Investing.com - Oil prices tumbled on Thursday, as news of U.S. crude production rising to an all-time high added to worries of a new glut forming.
U.S. West Texas Intermediate crude futures for February delivery on the New York Mercantile Exchange fell $1.15, or around 2.2%, to $51.16 a barrel by 8:20AM ET (13:20 GMT).
Elsewhere, Brent oil for March delivery on the ICE (NYSE:ICE) Futures Exchange in London slumped $1.16, or about 1.9%, to $60.16 a barrel.
Prices weakened after the U.S. Energy Information Administration (EIA) reported Wednesday that U.S. crude oil production reached a record 11.9 million barrels per day in the week ending Jan. 11, up from 11.7 million bpd a week earlier.

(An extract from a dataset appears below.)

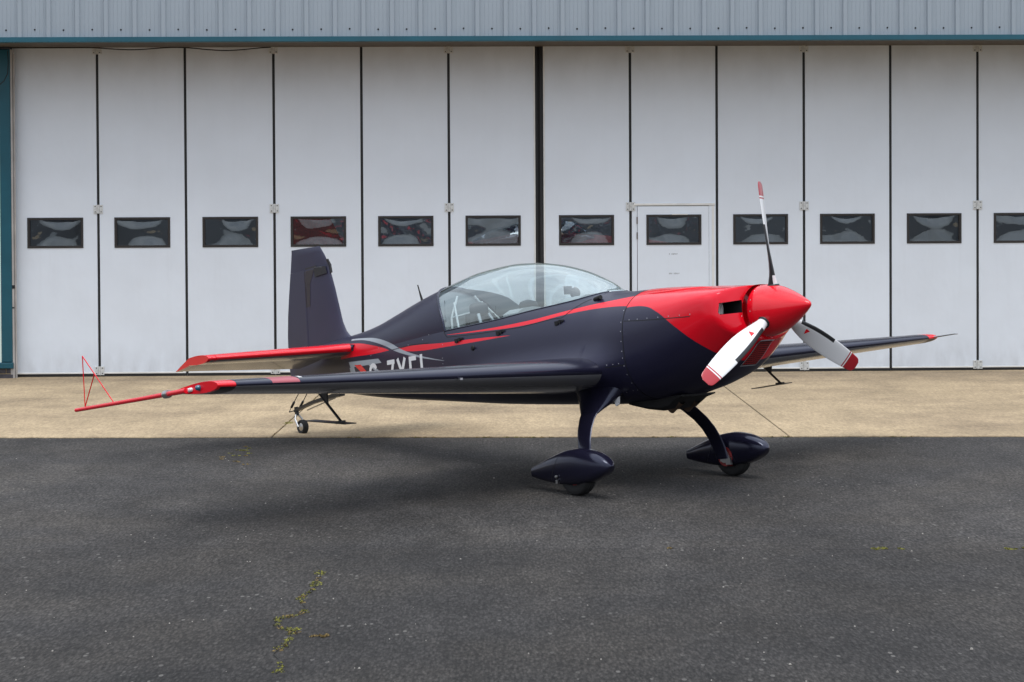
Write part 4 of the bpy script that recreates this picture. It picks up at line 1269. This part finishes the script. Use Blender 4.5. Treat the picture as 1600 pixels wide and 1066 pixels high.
for s in (-1, 1):
    ys = sorted(set([.30, .42, .6, .9, 1.3, 1.8, 2.3, 2.8, 3.1, 3.38, 3.61, 3.8, 3.905]))
    wg = P(wing_part(s, ys, 0, .735, [0], pink=(s < 0)), 'wing', [M['navy'], M['under'], M['pink']], 50)
    wg['label'] = 'near wing, dark above and grey below' if s < 0 else 'far wing reaching behind the propeller'
    for (ya, yb, nm_) in ((.45, 1.08, 'wing_root_panel'), (1.095, 3.895, 'aileron')):
        q = wing_part(s, list(np.linspace(ya, yb, 6)), .742, 1.0, [0], split=-1)
        q.build(nm_, [M['navy'], M['under']], wg, smooth=50)
    # red tip cap
    q = MB(); loops = []
    yt = [3.907, 3.98, 4.03, 4.045, 4.052]; sc = [1, 1, .985, .95, .90]
    for y, k in zip(yt, sc):
        lp, fr = foil_loop(3.907 + (y - 3.907), s, 0, 1.0)
        le, z, c, t = wing_geo(y); xm = le - c * .4
        loops.append([(xm + (p[0] - xm) * (1 - (1 - k) * .15), p[1], z + (p[2] - z) * k) for p in lp])
    q.rings(loops, 0, True); n = len(loops[0]); nu = NA; nf = 0
    for i in range(len(loops) - 1):
        for k in range(n):
            m = 0
            if k >= nu and fr[min(k - nu + 1, NA)] > .012 and i < 2: m = 1
            q.m[nf] = m; nf += 1
    tip = q.build('wingtip', [M['red'], M['black']], wg, smooth=50)
    le, z, c, t = wing_geo(4.05)
    # navigation lamp
    q = MB(); q.lathe([(s * 4.045, .020), (s * 4.062, .021), (s * 4.080, .016), (s * 4.088, .004)], 'y', (le - .25, 0, z + .002), 14)
    q.build('navigation_lamp', M['teal_lens'] if s < 0 else M['rimred'], tip, smooth=60)
    q = MB(); q.lathe([(s * 4.045, .015), (s * 4.068, .015), (s * 4.072, .010)], 'y', (le - .36, 0, z - .002), 10); q.lathe([(s * 4.045, .015), (s * 4.068, .015), (s * 4.072, .010)], 'y', (le - .385, 0, z - .004), 10)
    q.build('strobe_lamp', M['white'], tip, smooth=60)
    q = MB(); q.lathe([(s * 4.046, .011), (s * 4.056, .011), (s * 4.056, .002)], 'y', (le - .47, 0, z - .004), 10); q.build('bracket_bolt', M['exhaust'], tip, smooth=40)
    # small vane under the leading edge and a white placard
    if s < 0:
        le, z, c, t = wing_geo(1.95)
        MB().box(le - .012, le + .016, -1.965, -1.94, z - .034, z - .018).build('stall_vane', M['screw'], wg)
        q = MB(); lp1 = []
        for y in (3.335, 3.365):
            le, z, c, t = wing_geo(y); lp1.append([(le - c * f + .002, -y, z + foil(f, t) * c + .0025) for f in (.04, .06, .08, .10)])
        q.rings(lp1, 0, cap=False, closed=False); q.build('placard', M['white'], wg)
# aileron spades
for s, pl_, top in ((-1, [(-2.655, -.488), (-2.11, -.552)], (-2.50, -.285)), (1, [(-2.72, -.537), (-2.29, -.521)], (-2.58, -.34))):
    q = MB(); y0 = s * 2.6
    (xa, za), (xb, zb__) = pl_
    q.add([(x, y0 + dy, z + dz) for (x, z) in ((xa, za), (xb, zb__)) for dy in (-.055, .055) for dz in (-.004, .004)],
          [(0, 1, 3, 2), (4, 6, 7, 5), (0, 4, 5, 1), (2, 3, 7, 6), (0, 2, 6, 4), (1, 5, 7, 3)])
    sp_ = P(q, 'aileron_spade', M['black'], None)
    fx = .78
    foot = (xa + (xb - xa) * fx, y0, za + (zb__ - za) * fx + .008)
    q = MB(); q.tube([top, foot] if False else [(top[0], y0, top[1]), foot], .011, 8); q.build('strut', M['black'], sp_, smooth=60)
    mid = (top[0] + (foot[0] - top[0]) * .38, top[1] + (foot[2] - top[1]) * .38)
    q = MB()
    q.add([(top[0] - .05, y0 - .006, top[1] + .03), (top[0] + .115, y0 - .006, top[1] + .03), (mid[0] + .01, y0 - .006, mid[1] - .012),
           (top[0] - .05, y0 + .006, top[1] + .03), (top[0] + .115, y0 + .006, top[1] + .03), (mid[0] + .01, y0 + .006, mid[1] - .012)],
          [(0, 1, 2), (5, 4, 3), (0, 3, 4, 1), (1, 4, 5, 2), (2, 5, 3, 0)])
    q.build('bracket', M['black'], sp_)
    q = MB(); q.box(foot[0] - .05, foot[0] + .03, y0 - .02, y0 + .02, foot[2] - .014, foot[2] + .010)
    q.build('clamp', M['black'], sp_)
# sighting frame on the near wingtip
le, z, c, t = wing_geo(4.05)
q = MB(); yb_ = -4.085
tail = (-3.67, yb_, -.232)
q.tube([(le - .38, yb_, z - .006), (-2.6, yb_, z - .012), tail], [.020, .0165, .0155], 12)
boom = P(q, 'sighting_boom', M['red'], 60)
ap = (-3.50, yb_, .175)
for a_, b_ in ((ap, (-3.52, yb_, -.218)), (ap, (-3.06, yb_, -.22)), ((-3.52, yb_, -.218), (-3.33, yb_, .018))):
    q = MB(); q.tube([a_, b_], .0042, 6); q.build('sight_wire', M['red'], boom, smooth=60)
q = MB(); q.tube([(-2.23, yb_, z - .008), (-2.29, yb_, z - .009)], .030, 10); q.build('clamp', M['steel'], boom, smooth=40)
# pitot rod on the far tip
q = MB(); q.tube([(-1.72, 4.0, -.215), (-1.55, 4.0, -.212), (-1.36, 4.0, -.208), (-1.33, 4.0, -.214)], [.010, .010, .008, .004], 8)
P(q, 'pitot_rod', M['steel'], 60)

# ---- tailplane
def tail_geo(y):
    t = (y - .16) / 1.44
    return -5.345 - .410 * t, .246 + .008 * t, 1.0 - .38 * t, .135 + .005 * t      # le, z, chord, thickness
def stab_loop(y, s, fs_, droop=0.0, hinge=.56):
    le, z, c, t = tail_geo(y); loop = []
    up = [(le - c * f, z + foil(f, t) * c) for f in fs_]; lo = [(le - c * f, z - foil(f, t) * c) for f in fs_]
    def dr(p):
        if droop == 0: return p
        hx = le - c * hinge; dx, dz = p[0] - hx, p[1] - z
        return hx + dx * math.cos(droop) - dz * math.sin(droop) * 0, z + dx * math.sin(droop) + dz
    for p in reversed(up): p = dr(p); loop.append((p[0], s * y, p[1]))
    for p in (lo[1:] if fs_[0] == 0 else lo): p = dr(p); loop.append((p[0], s * y, p[1]))
    return loop
fsA = [.56 * (1 - math.cos(math.pi / 2 * k / 20)) for k in range(21)]
fsB = [.565 + .435 * k / 8 for k in range(9)]
for s in (-1, 1):
    def tp(ys, fs_, droop):
        q = MB(); loops = [stab_loop(y, s, fs_, droop) for y in ys]; q.rings(loops, 0, True)
        n = len(loops[0]); nu = len(fs_) - 1; nf = 0
        for i in range(len(ys) - 1):
            for k in range(n):
                m = 0
                if k >= nu:
                    fr = fs_[min(k - nu + 1, len(fs_) - 1)]; m = 1 if fr > .03 else 0
                    if k == n - 1: m = 0
                q.m[nf] = m; nf += 1
        return q
    st = P(tp([.10, .18, .5, .9, 1.3, 1.52], fsA, 0), 'tailplane', [M['red'], M['under']], 50)
    st['label'] = 'near tailplane, red on top and leading edge' if s < 0 else 'far tailplane'
    tp([.20, .5, .9, 1.3, 1.52], fsB, R(15)).build('elevator', [M['red'], M['under']], st, smooth=50)
    # horn balanced tip, all of one piece
    q = MB(); ys = [1.525, 1.57, 1.59, 1.60]; loops = []
    for y, k in zip(ys, (1, 1, .97, .9)):
        lp = stab_loop(y, s, fsA + fsB[1:], 0) if False else [(a[0], a[1], a[2]) for a in stab_loop(y, s, fsA + fsB[1:], 0)]; lp = [(p[0], p[1], p[2] - max(0.0, (tail_geo(y)[0] - tail_geo(y)[2] * .56) - p[0]) * math.tan(R(15))) for p in lp]
        le, z, c, t = tail_geo(y)
        loops.append([(p[0], p[1], p[2]) for p in lp])
    q.rings(loops, 0, True); n = len(loops[0]); nu = len(fsA + fsB[1:]) - 1; nf = 0
    for i in range(len(ys) - 1):
        for k in range(n):
            q.m[nf] = 1 if (k >= nu and (fsA + fsB[1:])[min(k - nu + 1, nu)] > .03 and i < 1 and k < n - 1) else 0; nf += 1
    q.build('elevator_horn', [M['red'], M['under']], st, smooth=50)
    q = MB(); q.tube([(-5.34, s * .19, .246), (-5.60, s * .165, .265), (-5.9, s * .13, .26)], [.035, .05, .03], 10); q.build('root_fairing', M['navy'], st, smooth=60)

# ---- fin and rudder
f_fle = interp([(.30, -5.52), (.36, -5.60), (.42, -5.70), (.55, -5.775), (.80, -5.83), (1.10, -5.915), (1.19, -5.945), (1.345, -6.05)])
def f_rte(z): return -6.812 + (z + .07) * (.242 / 1.452) * (1 if z > .2 else .3) - (0 if z > .2 else 0)
def f_hinge(z): return -6.335 + (z - .3) * .03
def fin_loop(z, xa, xb, tmax, sharp_front=False):
    """symmetric section between xa (front) and xb (rear)"""
    loop = []; N_ = 14
    for k in range(N_ + 1):
        f = 1 - (1 - math.cos(math.pi * k / N_)) / 2
        loop.append((xa + (xb - xa) * f, tmax * fin_t(f, sharp_front), z))
    for k in range(1, N_ + 1):
        f = (1 - math.cos(math.pi * k / N_)) / 2
        loop.append((xa + (xb - xa) * f, -tmax * fin_t(f, sharp_front), z))
    return loop
def fin_t(f, sharp):
    if sharp == 'fin': return min(1.0, 2.2 * math.sqrt(max(f, 0)) - 1.2 * f)
    if sharp == 'rud': return 1.0 - .96 * f if f > .02 else .8
    return foil(f, .2) * 5
q = MB(); zz = [.26, .32, .36, .40, .45, .55, .7, .9, 1.05, 1.1395]
q.rings([fin_loop(z, f_fle(z), f_hinge(z) + .0015, .048 - .018 * (z - .3), 'fin') for z in zz], 0, True)
fin = P(q, 'fin', M['fin_navy'], 50)
q = MB(); zz = [-.07, .0, .10, .2, .3, .5, .7, .9, 1.05, 1.1395]
f_rt2 = interp([(-.08, -6.70), (.0, -6.755), (.10, -6.79), (.25, -6.80), (.41, -6.79), (1.384, -6.568)])
q.rings([fin_loop(z, f_hinge(z) - .0015, f_rt2(z), .046 - .018 * max(z - .3, 0), 'rud') for z in zz], 0, True)
rud = P(q, 'rudder', M['fin_navy'], 50)
q = MB()
zz = [1.1410, 1.19, 1.25, 1.30, 1.345]
lps = [fin_loop(z, f_fle(z), f_rt2(z), .032, None) for z in zz]
lps.append([(p[0], p[1] * .6, 1.352 + (-6.05 - p[0]) * .05) for p in fin_loop(1.345, f_fle(1.345) - .006, f_rt2(1.36), .032, None)])
q.rings(lps, 0, True)
q.build('rudder_horn', M['fin_navy'], rud, smooth=50)
# dark film patch and black strap
q = MB()
def finside(x, z):
    return Vector((x, -.046 + .012 * (z - .3), z)), Vector((0, -1, 0))
BF = world_bvh([fin, rud, rud.children[0]])
def finp(x, z, off=.002):
    h, nrm, _, _ = BF.ray_cast(Vector((x, -2, z)), Vector((0, 1, 0)))
    if h is None: return Vector((x, -.03, z)), Vector((0, -1, 0))
    return h + Vector((0, -off, 0)), nrm
quad_patch(q, [(-6.335, 1.16), (-6.12, 1.165), (-6.24, .98), (-6.335, .98)], finp)
quad_patch(q, [(-6.335, .985), (-6.235, .985), (-6.26, .76), (-6.345, .755)], finp)
P(q, 'film_patch', M['patch'], None)
q = MB()
quad_patch(q, [(-6.14, 1.15), (-5.95, 1.135), (-5.93, 1.06), (-6.13, 1.045)], lambda x, z: finp(x, z, .012))
q.tube([(-5.92, -.02, 1.20), (-5.905, 0, 1.14), (-5.895, .0, 1.06)], .014, 8)
P(q, 'strap', M['black'], 40)
for (x, z) in ((-5.72, .55),):
    pass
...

That increase threatens to nullify most of the effect of output cuts led by OPEC and Russia that were announced at the end of last year.
OPEC's monthly report released earlier suggested that output from outside the group - notably from U.S. shale operators - will rise so much this year that the production cuts OPEC agreed recently with Russia and others will scarcely be enough to keep the global market in balance. OPEC's own oil output fell by 751,000 bpd to 31.6 million bpd in December, driven by a large decline in Saudi output and by supply disruptions in Libya and Iran.
Worries over a global economic slowdown, which some analysts believe will turn into a recession, also weighed on prices Thursday.
In other energy trading, gasoline futures sank 2% to $1.387 a gallon after another sharp rise in U.S. stocks, caused in part by shutdowns to Mexican import pipelines.
Meanwhile, natural gas futures surged 5.5% to $3.570 per million British thermal units, as colder weather boosted demand for the heating fuel.